Wednesday, August 19, 2009

Falling Icon

Holy Moley... is every icon of the Left based on lies? New Doubts Raised Over Capa's "Falling Soldier"

After nearly three-quarters of a century Robert Capa’s “Falling Soldier” picture from the Spanish Civil War remains one of the most famous images of combat ever. It is also one of the most debated, with a long string of critics claiming that the photo, of a soldier seemingly at the moment of death, was faked. Now, a new book by a Spanish researcher asserts that the picture could not have been made where, when or how Capa’s admirers and heirs have claimed.

In “Shadows of Photography,” José Manuel Susperregui, a communications professor at the Universidad del País Vasco, concludes that Capa’s picture was taken not at Cerro Muriano, just north of Córdoba, but near another town, about 35 miles away. Since that location was far from the battle lines when Capa was there, Mr. Susperregui said, it means that “the ‘Falling Soldier’ photo is staged, as are all the others in the series taken on that front.”

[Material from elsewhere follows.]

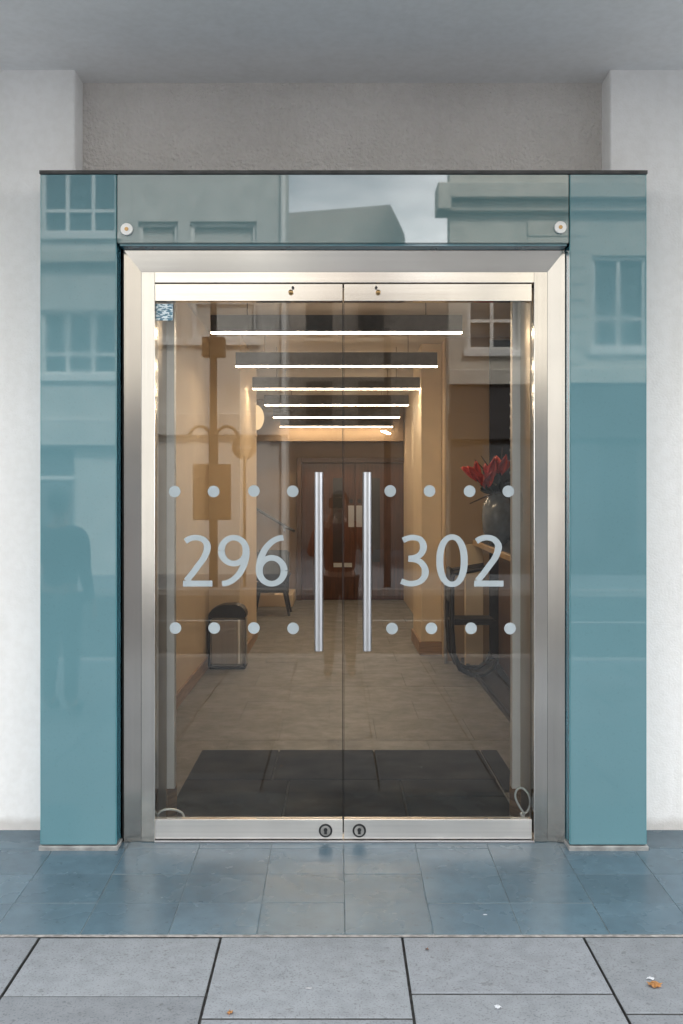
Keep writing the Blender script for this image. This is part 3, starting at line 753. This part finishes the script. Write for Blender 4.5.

Susperregui's basic argument is that the mountainscape in the background of the photo is not from Cerro Muriano, but from a town that was too far away from the fighting to have resulted in the dramatic "death" that Capa captured. There was also the matter of who was being shot. For decades, he went unidentified, a curious omission when Capa was so close to him, and presumably to his comrades. This was actually the first line of attack against the authenticity of "Falling Soldier," but Capa's brother Cornell spent the Seventies searching for the soldier and claimed to have ID'd him as a local anarchist. Problems with this: (1) contemporaneous reports of the man's death do not match the details in the photo and (2) Susperregui has also visited the spot where the anarchist died, and reports that the terrain is nothing like the terrain depicted in "Falling Soldier."

Here's the lame-o excuse proffered by Capa's archivist:

An alternative explanation of the creation of “Falling Soldier,” one which the photography center finds plausible, is that Capa’s photograph, was taken “not during the heat of battle,” as Mr. Hartshorn put it, but during maneuvers, perhaps being done for Capa’s benefit, “and that there was a moment in which the exercise became real, and this is the result of that moment.” He added: “The supposition has always been that there was a sniper” who picked off the militiaman from a distance.

And, the Left is already arguing that, even if Capa didn't capture the truth on that day, he did record a meta-truth, so it doesn't matter whether the image was staged or not:

“Art is always manipulation, from the moment you point a camera in one direction and not another,” Spain’s culture minister, the film director and screenwriter Ángeles González-Sinde, said after visiting the exposition last month. Even if the new controversy proves that the photograph is something other than what Capa and his admirers have always claimed it to be, she suggested, that does not detract from Capa’s genius.

This is why people don't trust artists, intellectuals, or progressives in general. Most people, when they find out someone has lied to them, would be furious. Progressives, on the other hand, start pontificating about Higher Truths and carrying on like Susan Sontag of Sevile with comments like "Art is always manipulation."

And since when was Capa making "art?" His photos were produced and circulated ostensibly to show "what was really happening in Spain," and to drum up support for the Leftist cause.I won't deny he had a knack for finding and photographing arresting images, but he claimed to have been acting as a documentarian, not as an artist. Then again, the Spanish Civil War is long over. Nowadays, the troops are rallied to the Cause by crocodile tears over illegal aliens and the 47 million uninsured, not by fake revolutionaries fighting fake fascism in a far off land. Capa's photo served its purpose, and can now be reborn as art. No one alive now will really care if it was all a mirage.

The Spanish Civil War, like Viet Nam, is one of the Left's wars. They obsess over its "meaning" and fuss over its iconic images like Spock acolytes at a Star Trek convention. And, like Viet Nam, you have to make a real effort to learn what was going on in Spain because the Left has so scrambled the history of the war to cover its own inglorious behavior in conducting (and losing) it. That the "iconic" image of the war has had aspersions case against its veracity for decades only underscored what a load of BS lies at the heart of The Cause.

For many years, Capa's brother Cornell defended the vercity of "Falling Soldier." Cornell died just last year. Even if he died too soon to save his brother's reputation, there are plenty on the Left who are apparently willing to take his place.